Collected material:
______

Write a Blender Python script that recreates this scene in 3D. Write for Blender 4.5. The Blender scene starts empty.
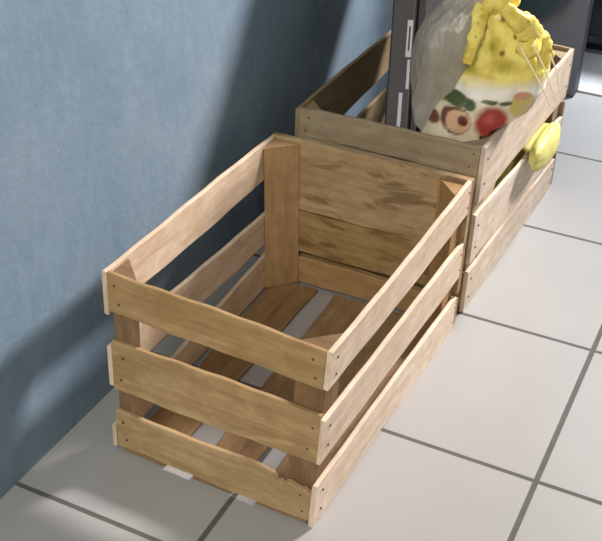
import bpy, bmesh, math, random
from mathutils import Vector, Matrix, noise

scene = bpy.context.scene
COL = scene.collection

# ------------------------------------------------------------------ camera
cam_data = bpy.data.cameras.new('camera')
cam = bpy.data.objects.new('camera', cam_data)
COL.objects.link(cam)
R_ = Vector((0.86861829, 0.49542221, 0.00768812))
U_ = Vector((-0.24785031, 0.42101292, 0.87253558))
D_ = Vector((-0.42903671, 0.75980586, -0.48849007))
m = Matrix((R_, U_, -D_)).transposed().to_4x4()
m.translation = Vector((0.7069, -1.0119, 1.0449))
cam.matrix_world = m
cam_data.sensor_fit = 'HORIZONTAL'
cam_data.sensor_width = 36.0
cam_data.lens = 1173.4 / 602 * 36.0
cam_data.shift_x = 0.1685
cam_data.shift_y = -0.0926
cam_data.clip_start = 0.02
scene.camera = cam

# ------------------------------------------------------------------ world, lights, exposure
world = bpy.data.worlds.new('world')
scene.world = world
world.use_nodes = True
bg = world.node_tree.nodes['Background']
bg.inputs['Color'].default_value = (1.0, 0.96, 0.90, 1)
bg.inputs['Strength'].default_value = 0.25


def aim(o, target):
    d = Vector(target) - o.location
    o.rotation_euler = d.to_track_quat('-Z', 'Y').to_euler()


lamp = bpy.data.objects.new('ceiling_spot_light', bpy.data.lights.new('ceiling_spot_light', 'SPOT'))
COL.objects.link(lamp)
lamp.location = (1.20, 2.62, 1.77)
lamp.data.energy = 730
lamp.data.color = (1.0, 0.91, 0.86)
lamp.data.shadow_soft_size = 0.21
lamp.data.spot_size = math.radians(41)
lamp.data.spot_blend = 1.0
aim(lamp, (-0.02, -0.02, 0.25))

fill = bpy.data.objects.new('room_light', bpy.data.lights.new('room_light', 'AREA'))
COL.objects.link(fill)
fill.location = (0.35, -2.6, 2.2)
fill.data.shape = 'DISK'
fill.data.size = 1.6
fill.data.energy = 78
fill.data.color = (1.0, 0.96, 0.82)
aim(fill, (0.2, 0.2, 0.1))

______

The exercise: Each line from the top of the material through the line containing "COL = scene.collection" should be reproduced exactly; please drop any images.

Finished answer:
Write a Blender Python script that recreates this scene in 3D. Write for Blender 4.5. The Blender scene starts empty.
import bpy, bmesh, math, random
from mathutils import Vector, Matrix, noise

scene = bpy.context.scene
COL = scene.collection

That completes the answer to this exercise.